Lacks Sufficient Authorisation

I’ve tried other solutions I’ve seen here and so far I’m still just stucccckkkk.I would post the whole response but I can’t as I’m not allowed to have links in my posts here as a new user. So the error message is drastically shortened.

I have a vps and domain hosted with hostinger and have ubuntu and virtualmin. I’m not using nginx (was advised not to?).I’m trying to get my ssl worked out but when I run the letsencrypt page in VirtualMin I receive this error:

error:unauthorized :: The client lacks sufficient authorization ::
Invalid response from XXX 404

I’ve contacted hostinger just to confirm I’m using the right ip address and they say I am. The domain points to the vps and the site is loading. I just can’t figure out why letsencrypt won’t authorize. Any help please?

SYSTEM INFORMATION
OS type and version Ubuntu Linux 18.04.6
Webmin version 1.999
Virtualmin version 7.1-1
Related packages ?

This is pretty much always one of two things (searching should turn up dozens of conversations about these two things):

  1. DNS is wrong. Your domain name is not pointing to the IP you think it is. (Or your authoritative server is not the one you think it is). Let’s Encrypt is making a request to validate, but it’s going to some server other than your Virtualmin server.
  2. Some app, proxy rule, or redirect rule, is sucking up the Let’s Encrypt request (you have to exclude .well-known directory from any proxy/redirect rules or whatever, Virtualmin automatically does this for most things that it sets up). The app doesn’t recognize the request URL and is serving a 404. .well-known must be served from the filesystem in order to validate Let’s Encrypt.

Create a simple HTML file in /home/domainname/public_html/.well-known and try to visit it from your browser. What happens? That’s what Let’s Encrypt is seeing. You need to make it so that anyone can access that directory.

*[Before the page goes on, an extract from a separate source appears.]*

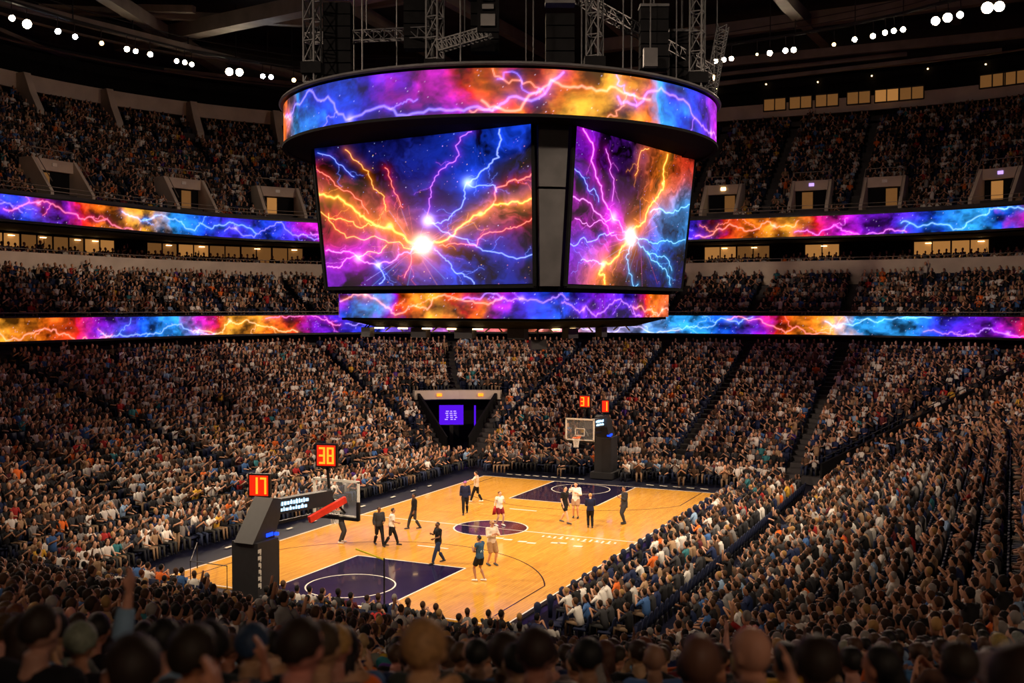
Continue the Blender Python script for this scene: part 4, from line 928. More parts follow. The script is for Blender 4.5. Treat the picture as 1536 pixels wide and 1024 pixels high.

If it’s not obvious what’s wrong after that, look in the access_log for that domain for further clues. And, if you see no entries in the access_log for that domain when you try to visit that .well-known URL with your browser, it means you’re not actually hitting that server (or that domain) for some reason, and we’re probably back to DNS being the problem.

well when I put a basic html file in that folder (which I had to make, it wasn’t already there?) it loads normally.

Edit: I fount it, somehow ipv6 wasn’t setup properly.